Problem details> Take the lines from the beginning of the data below through the line holding "from mathutils import" and return exactly those.

Dataset content>

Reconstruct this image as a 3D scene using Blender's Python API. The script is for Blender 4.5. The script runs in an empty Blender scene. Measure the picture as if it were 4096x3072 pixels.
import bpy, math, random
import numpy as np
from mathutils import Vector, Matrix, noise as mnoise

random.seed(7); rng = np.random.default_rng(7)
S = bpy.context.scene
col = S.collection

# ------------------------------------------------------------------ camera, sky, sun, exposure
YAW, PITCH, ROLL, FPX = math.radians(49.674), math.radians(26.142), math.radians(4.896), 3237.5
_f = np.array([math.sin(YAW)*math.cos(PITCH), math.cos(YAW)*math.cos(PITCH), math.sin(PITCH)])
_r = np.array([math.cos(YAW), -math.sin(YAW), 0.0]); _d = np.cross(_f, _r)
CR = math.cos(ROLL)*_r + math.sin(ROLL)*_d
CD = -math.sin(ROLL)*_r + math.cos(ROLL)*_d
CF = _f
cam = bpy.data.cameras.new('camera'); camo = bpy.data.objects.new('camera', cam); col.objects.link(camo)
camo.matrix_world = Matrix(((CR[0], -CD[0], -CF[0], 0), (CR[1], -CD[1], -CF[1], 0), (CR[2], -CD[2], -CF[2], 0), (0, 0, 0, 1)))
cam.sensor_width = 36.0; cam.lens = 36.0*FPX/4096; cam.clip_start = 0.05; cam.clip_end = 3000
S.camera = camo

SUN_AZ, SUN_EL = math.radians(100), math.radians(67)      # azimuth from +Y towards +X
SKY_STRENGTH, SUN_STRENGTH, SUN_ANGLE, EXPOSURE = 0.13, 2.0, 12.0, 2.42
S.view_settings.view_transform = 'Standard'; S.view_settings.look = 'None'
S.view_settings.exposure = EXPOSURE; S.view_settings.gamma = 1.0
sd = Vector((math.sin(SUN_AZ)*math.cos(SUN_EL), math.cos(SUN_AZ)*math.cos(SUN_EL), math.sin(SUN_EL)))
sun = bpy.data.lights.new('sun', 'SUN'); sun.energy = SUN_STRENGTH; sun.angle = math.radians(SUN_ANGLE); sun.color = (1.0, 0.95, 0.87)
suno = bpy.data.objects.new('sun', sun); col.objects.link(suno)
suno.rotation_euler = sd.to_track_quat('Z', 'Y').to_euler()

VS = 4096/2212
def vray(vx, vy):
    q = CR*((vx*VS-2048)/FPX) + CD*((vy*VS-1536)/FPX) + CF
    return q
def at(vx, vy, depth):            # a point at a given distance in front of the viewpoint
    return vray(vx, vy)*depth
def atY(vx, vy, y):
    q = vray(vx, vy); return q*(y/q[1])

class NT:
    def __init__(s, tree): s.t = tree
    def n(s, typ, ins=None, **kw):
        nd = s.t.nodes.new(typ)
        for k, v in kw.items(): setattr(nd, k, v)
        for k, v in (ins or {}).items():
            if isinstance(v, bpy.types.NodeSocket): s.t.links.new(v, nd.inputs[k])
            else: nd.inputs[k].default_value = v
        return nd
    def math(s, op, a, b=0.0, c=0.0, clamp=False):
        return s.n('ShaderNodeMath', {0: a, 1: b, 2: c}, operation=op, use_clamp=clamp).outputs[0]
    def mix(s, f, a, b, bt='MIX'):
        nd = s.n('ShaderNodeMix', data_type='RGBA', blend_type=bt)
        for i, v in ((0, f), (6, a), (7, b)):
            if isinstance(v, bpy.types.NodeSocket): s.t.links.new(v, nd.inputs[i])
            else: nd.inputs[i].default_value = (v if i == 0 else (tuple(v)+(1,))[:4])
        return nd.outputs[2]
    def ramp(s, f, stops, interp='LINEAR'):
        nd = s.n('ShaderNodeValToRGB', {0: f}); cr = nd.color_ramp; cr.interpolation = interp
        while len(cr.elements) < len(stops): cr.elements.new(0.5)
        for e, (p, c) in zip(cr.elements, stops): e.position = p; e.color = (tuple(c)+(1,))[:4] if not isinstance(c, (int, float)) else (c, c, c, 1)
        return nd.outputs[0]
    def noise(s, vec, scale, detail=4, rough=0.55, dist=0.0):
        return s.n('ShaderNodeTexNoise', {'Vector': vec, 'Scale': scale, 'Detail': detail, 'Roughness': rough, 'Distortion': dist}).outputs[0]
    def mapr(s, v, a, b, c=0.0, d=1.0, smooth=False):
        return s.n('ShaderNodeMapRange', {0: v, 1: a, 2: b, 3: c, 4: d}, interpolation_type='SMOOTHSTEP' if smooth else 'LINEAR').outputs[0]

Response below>
Reconstruct this image as a 3D scene using Blender's Python API. The script is for Blender 4.5. The script runs in an empty Blender scene. Measure the picture as if it were 4096x3072 pixels.
import bpy, math, random
import numpy as np
from mathutils import Vector, Matrix, noise as mnoise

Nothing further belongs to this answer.